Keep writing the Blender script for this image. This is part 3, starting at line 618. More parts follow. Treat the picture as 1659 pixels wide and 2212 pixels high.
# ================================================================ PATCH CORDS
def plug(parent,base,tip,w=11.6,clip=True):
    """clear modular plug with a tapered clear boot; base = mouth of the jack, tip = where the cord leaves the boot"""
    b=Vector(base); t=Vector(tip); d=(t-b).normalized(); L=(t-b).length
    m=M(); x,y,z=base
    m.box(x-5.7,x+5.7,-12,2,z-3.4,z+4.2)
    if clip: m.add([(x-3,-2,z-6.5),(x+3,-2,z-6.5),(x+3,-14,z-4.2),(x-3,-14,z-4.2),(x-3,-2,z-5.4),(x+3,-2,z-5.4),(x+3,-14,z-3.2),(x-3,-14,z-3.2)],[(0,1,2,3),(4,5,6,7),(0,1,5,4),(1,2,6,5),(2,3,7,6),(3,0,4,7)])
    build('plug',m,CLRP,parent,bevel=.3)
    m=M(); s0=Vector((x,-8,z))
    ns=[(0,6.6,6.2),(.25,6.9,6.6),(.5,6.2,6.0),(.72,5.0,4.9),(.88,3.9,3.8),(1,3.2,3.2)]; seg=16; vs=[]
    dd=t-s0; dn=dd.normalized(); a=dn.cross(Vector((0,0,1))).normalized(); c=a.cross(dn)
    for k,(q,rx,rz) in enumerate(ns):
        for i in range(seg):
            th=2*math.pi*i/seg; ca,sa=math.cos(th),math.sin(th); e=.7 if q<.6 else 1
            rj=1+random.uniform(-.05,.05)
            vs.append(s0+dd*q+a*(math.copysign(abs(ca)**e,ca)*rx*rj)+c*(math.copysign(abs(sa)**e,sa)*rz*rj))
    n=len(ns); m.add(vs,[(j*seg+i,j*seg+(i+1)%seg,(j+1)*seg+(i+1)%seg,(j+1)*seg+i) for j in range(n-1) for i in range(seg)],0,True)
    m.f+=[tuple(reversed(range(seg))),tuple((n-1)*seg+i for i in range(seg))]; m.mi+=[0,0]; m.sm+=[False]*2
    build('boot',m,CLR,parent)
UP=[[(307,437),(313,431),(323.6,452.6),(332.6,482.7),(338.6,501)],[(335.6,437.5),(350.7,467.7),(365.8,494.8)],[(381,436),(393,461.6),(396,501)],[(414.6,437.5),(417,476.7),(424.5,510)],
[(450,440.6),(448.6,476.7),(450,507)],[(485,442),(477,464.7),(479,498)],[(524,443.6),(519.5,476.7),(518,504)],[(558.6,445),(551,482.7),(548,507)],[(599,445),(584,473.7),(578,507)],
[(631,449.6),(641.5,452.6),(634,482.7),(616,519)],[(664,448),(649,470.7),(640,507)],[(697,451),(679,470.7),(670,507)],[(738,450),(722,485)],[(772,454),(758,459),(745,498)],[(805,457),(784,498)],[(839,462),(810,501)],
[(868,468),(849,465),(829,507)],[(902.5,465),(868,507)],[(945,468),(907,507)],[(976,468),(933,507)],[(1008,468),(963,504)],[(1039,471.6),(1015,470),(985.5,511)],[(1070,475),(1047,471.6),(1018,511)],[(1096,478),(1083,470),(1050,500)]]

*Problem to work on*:
Your task is to transcribe the material exactly.

*Exercise answer*:
Keep writing the Blender script for this image. This is part 3, starting at line 618. More parts follow. Treat the picture as 1659 pixels wide and 2212 pixels high.
# ================================================================ PATCH CORDS
def plug(parent,base,tip,w=11.6,clip=True):
    """clear modular plug with a tapered clear boot; base = mouth of the jack, tip = where the cord leaves the boot"""
    b=Vector(base); t=Vector(tip); d=(t-b).normalized(); L=(t-b).length
    m=M(); x,y,z=base
    m.box(x-5.7,x+5.7,-12,2,z-3.4,z+4.2)
    if clip: m.add([(x-3,-2,z-6.5),(x+3,-2,z-6.5),(x+3,-14,z-4.2),(x-3,-14,z-4.2),(x-3,-2,z-5.4),(x+3,-2,z-5.4),(x+3,-14,z-3.2),(x-3,-14,z-3.2)],[(0,1,2,3),(4,5,6,7),(0,1,5,4),(1,2,6,5),(2,3,7,6),(3,0,4,7)])
    build('plug',m,CLRP,parent,bevel=.3)
    m=M(); s0=Vector((x,-8,z))
    ns=[(0,6.6,6.2),(.25,6.9,6.6),(.5,6.2,6.0),(.72,5.0,4.9),(.88,3.9,3.8),(1,3.2,3.2)]; seg=16; vs=[]
    dd=t-s0; dn=dd.normalized(); a=dn.cross(Vector((0,0,1))).normalized(); c=a.cross(dn)
    for k,(q,rx,rz) in enumerate(ns):
        for i in range(seg):
            th=2*math.pi*i/seg; ca,sa=math.cos(th),math.sin(th); e=.7 if q<.6 else 1
            rj=1+random.uniform(-.05,.05)
            vs.append(s0+dd*q+a*(math.copysign(abs(ca)**e,ca)*rx*rj)+c*(math.copysign(abs(sa)**e,sa)*rz*rj))
    n=len(ns); m.add(vs,[(j*seg+i,j*seg+(i+1)%seg,(j+1)*seg+(i+1)%seg,(j+1)*seg+i) for j in range(n-1) for i in range(seg)],0,True)
    m.f+=[tuple(reversed(range(seg))),tuple((n-1)*seg+i for i in range(seg))]; m.mi+=[0,0]; m.sm+=[False]*2
    build('boot',m,CLR,parent)
UP=[[(307,437),(313,431),(323.6,452.6),(332.6,482.7),(338.6,501)],[(335.6,437.5),(350.7,467.7),(365.8,494.8)],[(381,436),(393,461.6),(396,501)],[(414.6,437.5),(417,476.7),(424.5,510)],
[(450,440.6),(448.6,476.7),(450,507)],[(485,442),(477,464.7),(479,498)],[(524,443.6),(519.5,476.7),(518,504)],[(558.6,445),(551,482.7),(548,507)],[(599,445),(584,473.7),(578,507)],
[(631,449.6),(641.5,452.6),(634,482.7),(616,519)],[(664,448),(649,470.7),(640,507)],[(697,451),(679,470.7),(670,507)],[(738,450),(722,485)],[(772,454),(758,459),(745,498)],[(805,457),(784,498)],[(839,462),(810,501)],
[(868,468),(849,465),(829,507)],[(902.5,465),(868,507)],[(945,468),(907,507)],[(976,468),(933,507)],[(1008,468),(963,504)],[(1039,471.6),(1015,470),(985.5,511)],[(1070,475),(1047,471.6),(1018,511)],[(1096,478),(1083,470),(1050,500)]]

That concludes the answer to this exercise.